Chaque année le 1er novembre est un jour faste pour les fleuristes, qui écoulent en une seule journée une vingtaine de millions de pots de chrysanthèmes, pour un chiffre d'affaires de plus de 200 millions d'euros. La mort ne potence pas seulement nos dulcinées, comme dans la chanson de Jacques Brel : elle fait aussi recette. Et pourtant... tout le monde, ou presque, se trompe de jour.
Bon, l'erreur n'est que vénielle : en réalité la fête de la Toussaint est inséparable du jour de commémoration de tous les fidèles défunts, le 2 novembre, dans la liturgie chrétienne qui a institué ces deux fêtes. Mais la confusion relève néanmoins d'un contresens... qui frôle l'hérésie !

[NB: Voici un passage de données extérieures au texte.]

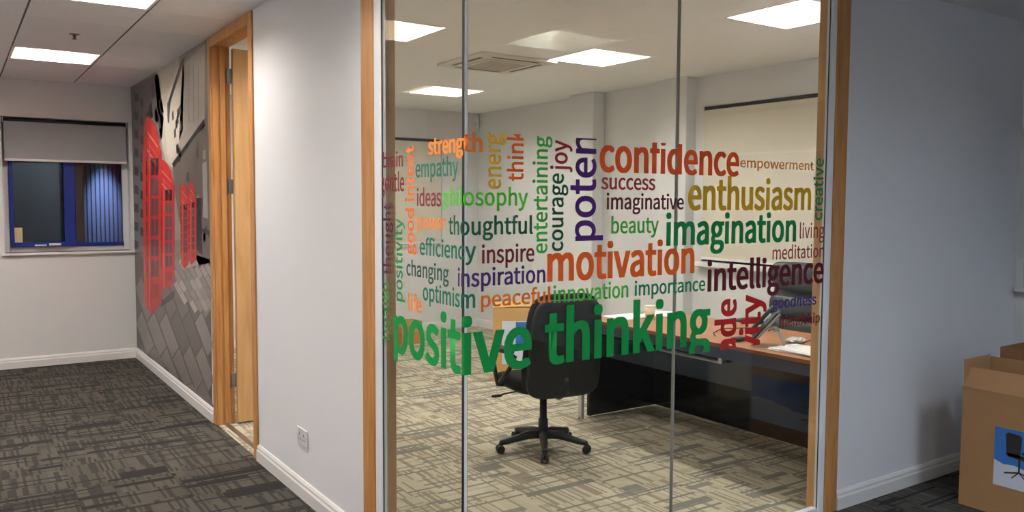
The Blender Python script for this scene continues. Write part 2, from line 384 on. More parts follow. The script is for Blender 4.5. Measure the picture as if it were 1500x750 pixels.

Le 1er novembre est pour l'Église le jour où l'on célèbre « tous les saints », c'est-à-dire les hommes et les femmes conviés à rejoindre Dieu après leur mort. Cette fête perpétue le culte des martyrs, apparu dès les premiers temps du catholicisme, mais en l'élargissant à toutes les personnes qui vont au Paradis après leur mort. Dès le Ve siècle, Rome la célèbre le dimanche d'après la Pentecôte, au printemps. On fixa ensuite la date au 13 mai, jour anniversaire de la transformation du Panthéon de Rome, temple païen dédié à tous les dieux, en une église chrétienne dédiée à tous les saints.
Puis au VIIIe siècle, à l'occasion de la dédicace d'une chapelle de la basilique Saint-Pierre à tous les saints de l'Église, le pape Grégoire III décale la Toussaint au 1er novembre, date qui sera étendue à l'ensemble de l'Église par Grégoire IV en 835 - chaque communauté chrétienne ayant jusqu'ici pris l'habitude de célébrer les saints au jour qui lui plaisait.
Le 1er novembre, une fête... joyeuse !
La fête de la Toussaint ne célèbre donc pas la mort, mais la résurrection : elle honore « une multitude immense : non seulement les saints et les bienheureux que nous fêtons au cours de l'année liturgique, mais également les saints anonymes, que [Dieu] seul connaît », disait ainsi le pape Jean-Paul II dans son homélie de la Toussaint du 1er novembre 2000. Dans sa prédication, l'Église insiste en célébrant cette fête sur la vocation universelle à la sainteté : les chrétiens croient que chacun y est appelé. Loin d'être un jour de deuil, le calendrier chrétien fait du 1er novembre un jour de joie et d'espérance. L'évangile lu ce jour-là est celui dit des « béatitudes », qui énonce des vertus et des attitudes que les fidèles doivent adopter pour entrer dans la joie éternelle de Dieu.
Comment, en ce cas, en sommes-nous venus à fleurir les cimetières tous les 1er novembre ? C'est que pour l'Église, le culte des saints invite aussi à prier pour les morts qui ne sont pas encore entrés dans le Royaume des cieux : très vite, la nécessité d'accoler à la Toussaint un jour de prière pour les âmes des défunts est apparue. Un texte liturgique du IXe siècle mentionne pour la première fois la célébration d'une fête particulière qui leur est consacrée, en plus des messes que les familles des défunts font célébrer pour le salut de leurs proches disparus. Puis au Xe siècle, le père abbé de la puissante abbaye de Cluny reprend cette tradition à son compte, avant qu'elle ne se répande jusqu'à Rome, sous le pontificat de Léon IX. La fête est définitivement entérinée dans le calendrier liturgique romain à partir du XIIIe siècle.